[BRIEF]
Find the lines holding "from" and copy them.

[PROVIDED MATERIAL]
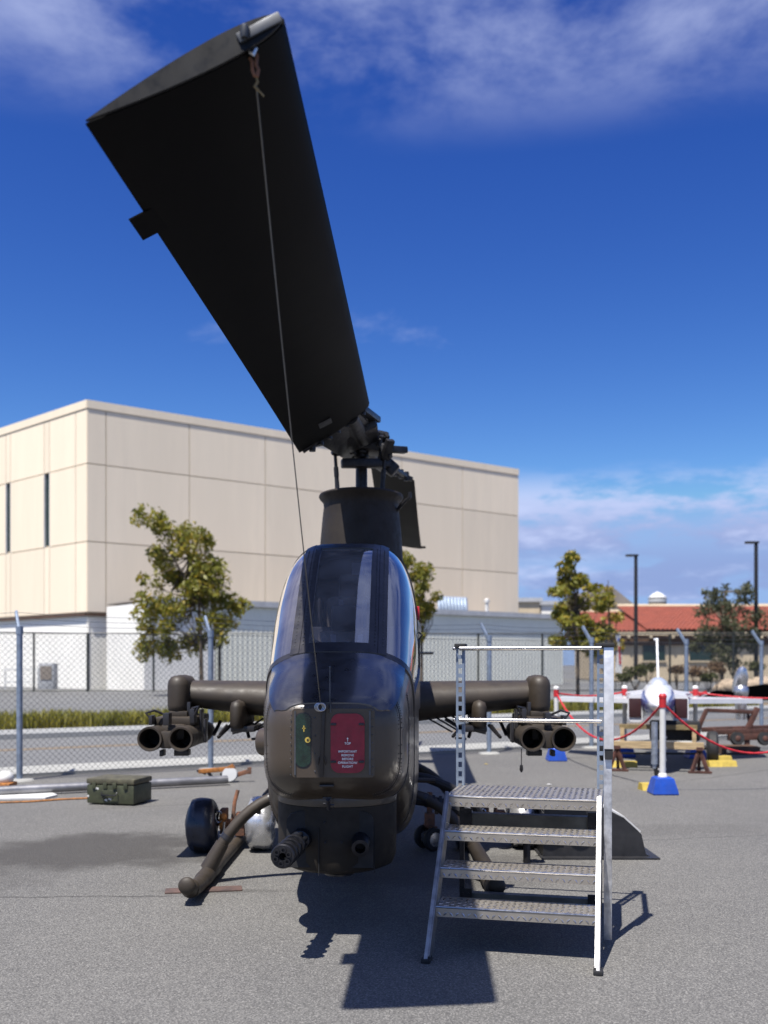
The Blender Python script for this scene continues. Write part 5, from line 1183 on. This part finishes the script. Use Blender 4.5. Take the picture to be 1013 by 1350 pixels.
for sd in (-1, 1):
    b = B(); rr = []
    for y, x0, x1, z0, z1 in ((15.35, .23, .46, .72, 1.13), (16.4, .2, .46, .74, 1.16), (18.0, .1, .32, .86, 1.12)):
        rr.append([J(sd * x0, y, z0 + .03), J(sd * (x0 + .04), y, z0), J(sd * (x1 - .05), y, z0), J(sd * x1, y, z0 + .06), J(sd * x1, y, z1 - .05), J(sd * (x1 - .03), y, z1), J(sd * x0, y, z1 + .04)])
    b.loft(rr, True, True); o = part('intake', b, M_jet, jet)
    part('intake_plug', B().box(J(sd * .345, 15.345, .94), (.19, .03, .30), bev=.008), M_maroon, o)
    b = B(); b.poly([J(sd * .43, 16.2, .98), J(sd * .43, 17.6, .98), J(sd * 1.72, 17.9, .955), J(sd * 1.72, 17.3, .955)], (0, 0, .075)); part('wing', b, M_jet, jet)
    b = B(); b.poly([J(sd * .2, 18.2, 1.06), J(sd * .2, 18.9, 1.06), J(sd * .85, 19.1, 1.0), J(sd * .85, 18.8, 1.0)], (0, 0, .03)); part('tailplane', b, M_jet, jet)
    b = B(); b.poly([J(sd * .22, 15.5, 1.14), J(sd * .52, 16.3, 1.12), J(sd * .52, 17.2, 1.12), J(sd * .22, 17.2, 1.16)], (0, 0, .025)); part('shoulder_fairing', b, M_jet, jet)
b = B(); b.poly([J(-.012, 17.2, 1.28), J(-.012, 18.9, 1.2), J(-.03, 19.3, 2.08), J(-.035, 18.85, 2.12), J(-.02, 18.2, 1.6)], (.035, 0, 0)); part('tail_fin', b, M_jet, jet)
b = B(); b.box(J(-.035, 19.05, 2.10), (.09, .35, .035), bev=.012); part('fin_tip', b, M_jet, jet)
# trestle, beams, wheels
tr = thing('jet_trestle', 'timber and rusty steel trestle carrying the small white jet', 'trestle', (JX, 16.2, 0)); tr.rotation_euler.z = jet.rotation_euler.z = R(-15.5)
part('top_beam', B().box(J(0, 15.1, .66), (1.15, .10, .07)), M_wood2, tr); part('lower_beam', B().box(J(-.02, 14.85, .40), (1.36, .1, .10)), M_wood, tr)
for sd in (-1, 1):
    part('upright', B().box(J(sd * .53, 15.05, .52), (.06, .06, .25)), M_wood, tr)
    b = B(); b.bar(J(sd * .6, 14.85, .36), J(sd * .6 - .12, 14.75, .0), .045, .045); b.bar(J(sd * .6, 14.85, .36), J(sd * .6 + .12, 14.75, .0), .045, .045); b.bar(J(sd * .6, 14.88, .36), J(sd * .6, 15.2, .0), .045, .045); b.box(J(sd * .6, 14.85, .36), (.1, .12, .05)); b.box(J(sd * .6, 14.75, .02), (.34, .05, .03)); part('steel_leg', b, M_rusty, tr)
part('cradle_pad', B().box(J(.25, 15.3, .60), (.75, .3, .3), bev=.04), M_dark, tr)
part('tie_bar', B().bar(J(-.6, 15.6, .2), J(.6, 15.6, .22), .03, .03), M_gun, tr)
for sd in (-1, 1):
    b = B(); b.lathe([(.12, -.09), (.24, -.085), (.27, -.05), (.27, .05), (.24, .085), (.12, .09)], J(sd * .85, 16.2, .27), 24, Quaternion((0, 1, 0), R(90))); o = part('wheel', b, M_rubber, tr); part('rim', B().lathe([(.03, -.08), (.12, -.07), (.12, .07), (.03, .08)], J(sd * .85, 16.2, .27), 16, Quaternion((0, 1, 0), R(90))), M_trim, o)
part('axle', B().tube([J(-.8, 16.2, .27), J(.8, 16.2, .27)], .035, 8), M_gun, tr)
jp = V(JX - .048, 13.95, 0); b = B(); b.tube([jp + V(0, 0, .2), jp + V(0, 0, .80)], .045, 12); b.tube([jp + V(0, 0, .14), jp + V(0, 0, .3)], .03, 10); jk = part('jockey_post', b, M_galv, tr)
part('jockey_wheel', B().lathe([(.02, -.03), (.075, -.028), (.085, 0), (.075, .028), (.02, .03)], jp + V(.05, 0, .085), 16, Quaternion((0, 0, 1), R(25)) @ Quaternion((0, 1, 0), R(90))), M_gun, jk)
b = B()
for k in range(16):
    z = .62 - .032 * k; b.tube([jp + V(.13 + .02 * math.sin(k * 1.3) + .018 * math.cos(a), -.03 + (.018 * math.sin(a) if k % 2 else 0), z + (.02 * math.sin(a) if not k % 2 else .006 * math.sin(2 * a))) for a in [2 * math.pi * q / 8 for q in range(9)]], .005, 5)
part('safety_chain', b, M_silver, jk)
def chock(c, rz, label, L_=.36):
    b = B(); q = Quaternion((0, 0, 1), R(rz)); pr = [V(0, -.1, 0), V(0, .1, 0), V(0, .06, .09), V(0, -.06, .09)]
    b.poly([c + q @ (p + V(-L_ / 2, 0, 0)) for p in pr], q @ V(L_, 0, 0)); single('wheel_chock', b, M_yellow, label, 'chock', c, 'yellow wheel chocks')
chock(V(at(858, 1, 12.9).x, 12.75, 0), 5, 'yellow chock behind the nearest blue post base'); chock(V(at(945, 1, 15.9).x, 15.7, 0), 8, 'long yellow chock before the jet trailer tyre', .46); chock(V(at(955, 1, 16.4).x, 16.5, 0), 30, 'short yellow chock beside the jet trailer tyre', .3); chock(V(at(818, 1, 15.7).x, 15.6, 0), 0, 'yellow chock left of the jet trailer under the wing', .45)
# rope barrier
def stanchion(c, label):
    t = thing('barrier_post', label, 'barrier post', c, 'rope barrier posts')
    b = B(); rr = [[c + V(sx * a, sy * a, z) for sx, sy in ((-1, -1), (1, -1), (1, 1), (-1, 1))] for a, z in ((.150, 0), (.158, .015), (.152, .05), (.112, .20), (.085, .215))]; b.loft(rr, True, True); part('base_block', b, M_blue, t, angle=25)
    part('collar', B().lathe([(.06, .21), (.052, .25), (.043, .26)], c, 14), M_white, t)
    part('post', B().lathe([(.038, .21), (.038, 1.10)], c, 16), M_white, t); part('post_band', B().lathe([(.046, 1.08), (.046, 1.20)], c, 16), M_redp, t); part('post_cap', B().lathe([(.05, 1.20), (.05, 1.23), (.03, 1.255)], c, 16), M_white if 'near' not in label else M_redp, t)
P1, P2, P3, P4, P5 = V(3.49, 12.35, 0), V(4.22, 17.3, 0), V(5.40, 17.1, 0), V(2.9, 16.6, 0), V(6.1, 13.0, 0)
stanchion(P1, 'nearest white barrier post in blue base before the jet'); stanchion(P2, 'white barrier post behind the jet left wing'); stanchion(P3, 'white barrier post behind the jet right wing'); stanchion(P4, 'white barrier post behind the right missile launcher')
def rope(a, c, sag, label, za=1.14, zb=1.14):
    b = B(); pts = []; n = 40
    for k in range(n + 1):
        f = k / n; p = lerp(a + V(0, 0, za), c + V(0, 0, zb), f); pts.append(p - V(0, 0, 4 * sag * f * (1 - f)))
    for k in range(n):      # links
        p, q = pts[k], pts[k + 1]; b.tube([p - (q - p) * .12, q + (q - p) * .12], .013 if k % 2 else .016, 6)
    single('barrier_rope', b, M_rope, label, 'rope', a, 'red barrier ropes')
rope(P1, P4, .62, 'sagging red rope from the nearest post back to the launcher side'); rope(P1, P5, .66, 'sagging red rope from the nearest post to the right edge'); rope(P4, P2, .06, 'taut red rope between the two posts left of the jet'); rope(P2, P3, .03, 'taut red rope behind the jet fuselage'); rope(P3, V(7.9, 16.6, 0), .10, 'red rope running right past the propeller')
b = B(); c = gnd(645, 1002); 
# propeller and brown cart
pc = at(977, 913, 18.4); t = thing('propeller', 'large black aircraft propeller with silver hub on a cart', 'propeller', V(pc.x, pc.y, .5))
b = B(); b.lathe([(.13, .0), (.13, .25), (.08, .42), (.03, .47)], pc + V(0, .1, .05), 20, Quaternion((1, 0, 0), R(25))); b.lathe([(.10, -.5), (.11, -.1), (.14, 0), (.12, .08)], pc, 20); b.ball(pc + V(0, 0, .02), .15, 16, 10); part('hub', b, M_silver, t)
def pblade(pts, d, nm='blade'): part(nm, B().poly([at(x, y, 18.4) + V(0, dy, 0) for x, y, dy in pts], d), M_black, t, angle=30)
pblade([(975, 917, 0), (963, 911, -.05), (945, 910, -.05), (926, 915, 0), (920, 918, 0), (935, 921, .1), (958, 922, .1), (975, 921, .05)], (0, .07, .0))
pblade([(981, 910, 0), (988, 905, 0), (1010, 902, 0), (1045, 904, 0), (1056, 912, .05), (1045, 922, .1), (1000, 924, .1), (986, 921, .05)], (0, .08, .0))
part('blade_tip_stripe', B().bar(at(921, 916, 18.38), at(932, 912, 18.36), .02, .05), M_redp, t); part('blade_tip_stripe', B().bar(at(925, 917.5, 18.38), at(936, 913.5, 18.36), .02, .03), M_white, t)
D = 18.2; t = thing('brown_cart', 'rust brown steel frame cart under the propeller', 'cart', V(at(960, 1, D).x, D, 0))
def fr(a, c, wd=.07, nm='frame_member', d=0.0): part(nm, B().bar(at(*a, D + d), at(*c, D + d), wd, wd, bev=.008), M_rusty, t)
fr((919, 965), (932, 935)); fr((932, 936), (994, 939)); fr((981, 971), (999, 933), .09); fr((940, 965), (1040, 964), .1); fr((985, 940), (993, 962), .06, d=.4); fr((925, 962), (1040, 958), .09, d=.9); fr((960, 972), (1040, 970), .12)
for px in (972, 1008): 
    c = at(px, 975, D - .1); o = part('wheel', B().lathe([(.05, -.05), (.12, -.05), (.13, 0), (.12, .05), (.05, .05)], V(c.x, c.y, .26), 18, Quaternion((1, 0, 0), R(80))), M_rubber, t); part('wheel_hub', B().lathe([(.02, -.07), (.05, -.06), (.05, .06), (.02, .07)], V(c.x, c.y, .26), 12, Quaternion((1, 0, 0), R(80))), M_rusty, o); part('wheel_leg', B().bar(V(c.x, c.y, .26), V(c.x, c.y, .42), .06, .06), M_rusty, t)
b = B(); c = at(974, 990, 17.8); b.box((c.x, 17.9, .12), (.62, .4, .06)); b.box((c.x - .28, 17.9, .045), (.06, .4, .09)); b.box((c.x + .28, 17.9, .045), (.06, .4, .09)); b.box((c.x + .1, 17.75, .10), (.5, .12, .08)); part('floor_skid', b, M_fascia, t)
part('cart_leg', B().bar(at(985, 968, D), V(at(985, 968, D).x, D, 0), .08, .08), M_rusty, t)
# small litter
r = random.Random(5)
for px, py, m, lab in ((641, 1008, M_yellow, 'tiny yellow leaf on the tarmac behind the steps'), (724, 1035, M_white, 'small white scrap on the tarmac right of the steps')):
    c = gnd(px, py); b = B(); b.poly([c + V(-.035, 0, .006), c + V(0, -.03, .012), c + V(.04, .0, .006), c + V(.005, .03, .014)], (0, 0, .003)); single('litter_scrap', b, m, lab, 'scrap', c)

[RESPONSE TO THIS TASK]
The Blender Python script for this scene continues. Write part 5, from line 1183 on. This part finishes the script. Use Blender 4.5. Take the picture to be 1013 by 1350 pixels.
rope(P1, P4, .62, 'sagging red rope from the nearest post back to the launcher side'); rope(P1, P5, .66, 'sagging red rope from the nearest post to the right edge'); rope(P4, P2, .06, 'taut red rope between the two posts left of the jet'); rope(P2, P3, .03, 'taut red rope behind the jet fuselage'); rope(P3, V(7.9, 16.6, 0), .10, 'red rope running right past the propeller')